10. Enfin, il reste à examiner l' hypothèse marginale évoquée par la Commission dans ses observations, à savoir que dans certaines circonstances spécifiques il pourrait arriver que l' intéressé n' ait pas droit aux prestations WAO bien qu' il ait exercé une activité salariée au moment de la réalisation du risque assuré: et ce pour la seule raison qu' il a été déclaré inapte au travail d' abord dans l' État membre où s' applique un régime de constitution progressive des droits. Dans ce cas, en effet, la personne en question n' aurait plus la qualité de travailleur salarié au moment où son incapacité de travail est reconnue dans l' État membre doté d' un régime fondé sur le risque; peut-être avec cette autre conséquence que, ne remplissant pas la condition de revenu, il ne pourrait pas non plus prétendre à des prestations AAW.

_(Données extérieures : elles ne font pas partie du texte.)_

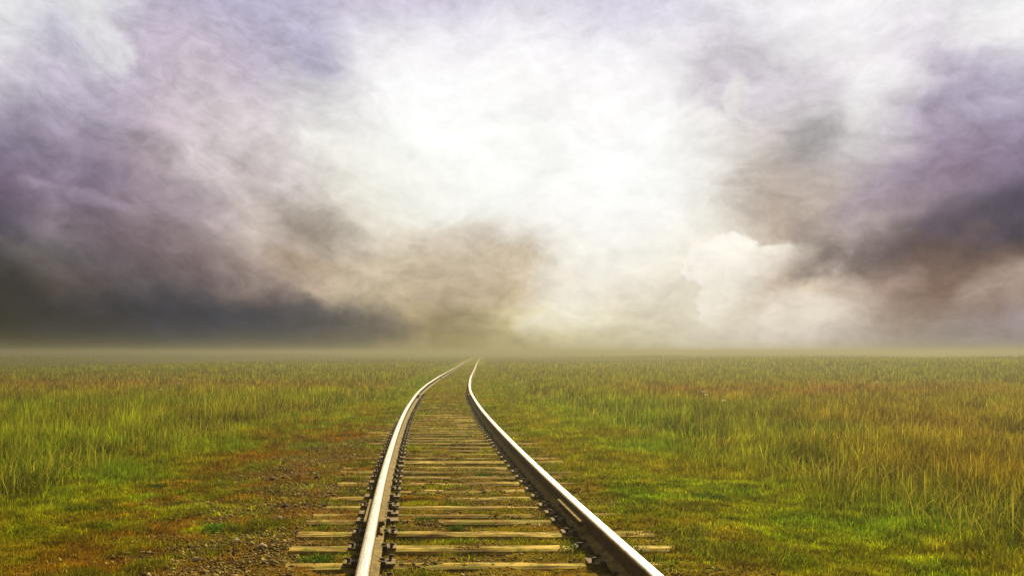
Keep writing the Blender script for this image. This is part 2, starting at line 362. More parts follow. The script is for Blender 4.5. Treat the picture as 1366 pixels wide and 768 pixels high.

L' hypothèse en question est évidemment profondément différente de celle qui nous occupe, puisqu' il s' agirait effectivement dans ce cas d' un travailleur salarié "en activité" au moment où survient le risque assuré. Il est donc clair qu' une application de la réglementation en question, par les autorités néerlandaises compétentes, qui ferait abstraction des circonstances mises en évidence, serait trop restrictive et fondée sur une interprétation excessivement formelle. A cet égard, il nous paraît suffisant de souligner que la disposition litigieuse en l' espèce, qui doit en tout état de cause être interprétée à la lumière de l' article 45, paragraphe 4, du règlement et ° de manière plus générale ° de l' objectif poursuivi par l' article 51, ne peut en aucun cas être interprétée de manière à pénaliser les personnes qui se sont prévalues de la liberté de circulation par rapport à celles qui ont été assujetties à un seul régime de sécurité sociale dans un seul État membre.
11. A la lumière des considérations qui précèdent, nous proposons donc de répondre comme suit à la question préjudicielle posée par le Centrale Raad van Beroep te Utrecht:
"L' examen de la question préjudicielle n' a mis en lumière aucun élément de nature à affecter la validité de l' annexe VI, lettre J (Pays-Bas), point 4, du règlement n 1408/71."
(*) Langue originale: l' italien.
(1) - Dans la version codifiée du règlement (CEE) n 2001/83 du Conseil, du 2 juin 1983 (JO L 230, p. 6).
(2) - Loi du 11 décembre 1975, Stbl. 674.
(3) - Loi du 18 février 1966, Stbl. 84.
(4) - C' est nous qui mettons en italique.
(5) - Voir règlement (CEE) n 1390/81 du Conseil, du 12 mai 1981, étendant aux travailleurs non salariés et aux membres de leur famille le règlement (CEE) n 1408/71 (JO L 143, p. 1).
(6) - Arrêt du 2 mai 1990, Winter-Lutzins (C-293/88, Rec. p. I-1623, point 13). Dans le même sens, voir arrêt du 30 mars 1993, De Wit (C-282/91, Rec. p. I-1221, point 16).
(7) - Voir, entre autres, arrêt du 4 octobre 1991, Paraschi (C-349/87, Rec. p. I-4501, point 22).
(8) - Dans ce sens voir en dernier lieu arrêt du 9 décembre 1993, Lepore et Scamuffa (C-45/92 et C-46/92, Rec. p. I-6497, point 21).
(9) - En ce sens voir arrêt Paraschi, précité, point 23.
(10) - Arrêt du 9 juin 1977 (109/76, Rec. p. 1141, points 11-12 et 15-17). L' affaire Blottner portait également sur l' applicabilité de l' article 45, paragraphe 4 (à l' époque 3), du règlement n 1408/71 à une personne qui avait cessé de travailler avant la survenance du risque assuré.
(11) - Voir à cet égard arrêt Paraschi, précité, points 15 et 16.